Kyoto's advocates say they seek to “decouple well being from production.”

They maintain that they want to debunk what they regard as the falsely conditioned belief that there is a connection between quality of life, or satisfaction, and increasing Gross National Product. This kind of talk represents the antithesis of globalization.

The WTO calls for eliminating economic barriers to increased productivity, trade and global economy. Kyoto, with or without the United States, is driven by and breeds further calls for trade barriers to punish those who refuse to abide by energy use edicts.

No one should be surprised at this conflict. The roving mobs that protest WTO talks are of the same ideology and indeed are often the very same individuals who so enthusiastically support the Kyoto Protocol and who passionately advocate its immediate adoption.

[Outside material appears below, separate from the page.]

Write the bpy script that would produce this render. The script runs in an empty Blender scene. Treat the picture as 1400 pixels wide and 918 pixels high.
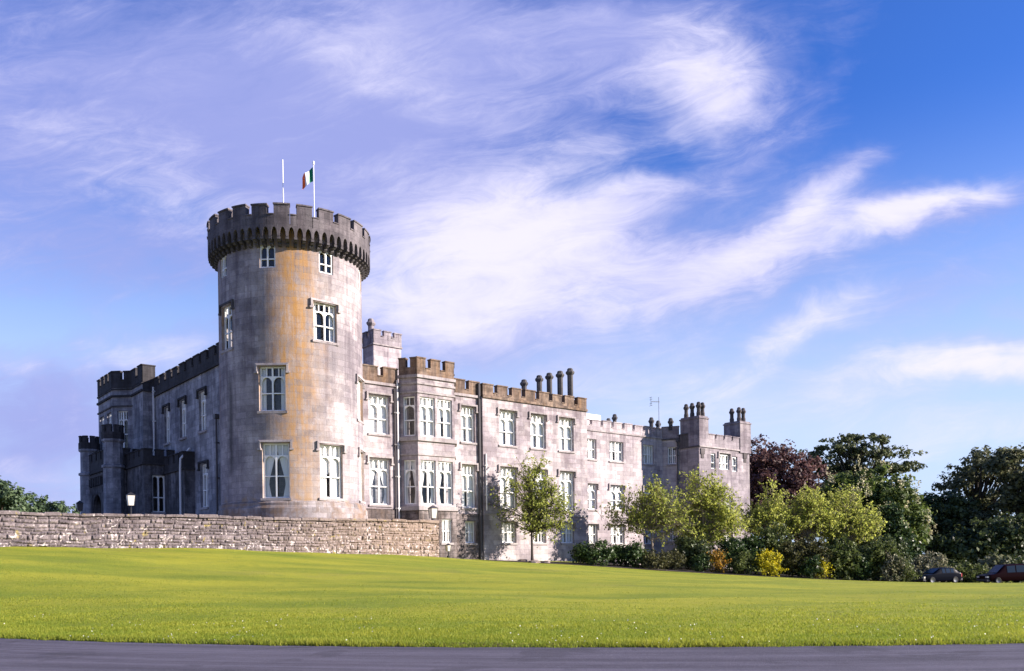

These two agreements cannot both survive. The Bush administration should advocate expedited inquiry into reconciling how the stated goals of the WTO and those of Kyoto can be reconciled, if they can be reconciled at all.

This endeavor would require the involvement of economic and trade ministers from the WTO member nations, including those from the Developing World.

Developing World governments have overwhelmingly made no secret of their preference for achieving the goals of the WTO to those of Kyoto. They know that only a prosperous West can ensure their own escape from poverty and dependence. Now, their conviction is penetrating into the chambers of even some European governments long supportive of Kyoto. Germany's economic minister has spoken out against mindless carbon dioxide suppression.

Any treaty threatening the economic health of nations, such as Kyoto, will ultimately collapse of its own potential harm. As the Bush administration seeks to reshape U.S. foreign policy, one important step would be to abandon Kyoto once and for all, with its built-in appeasement of ideological extremists seeking to impede global prosperity.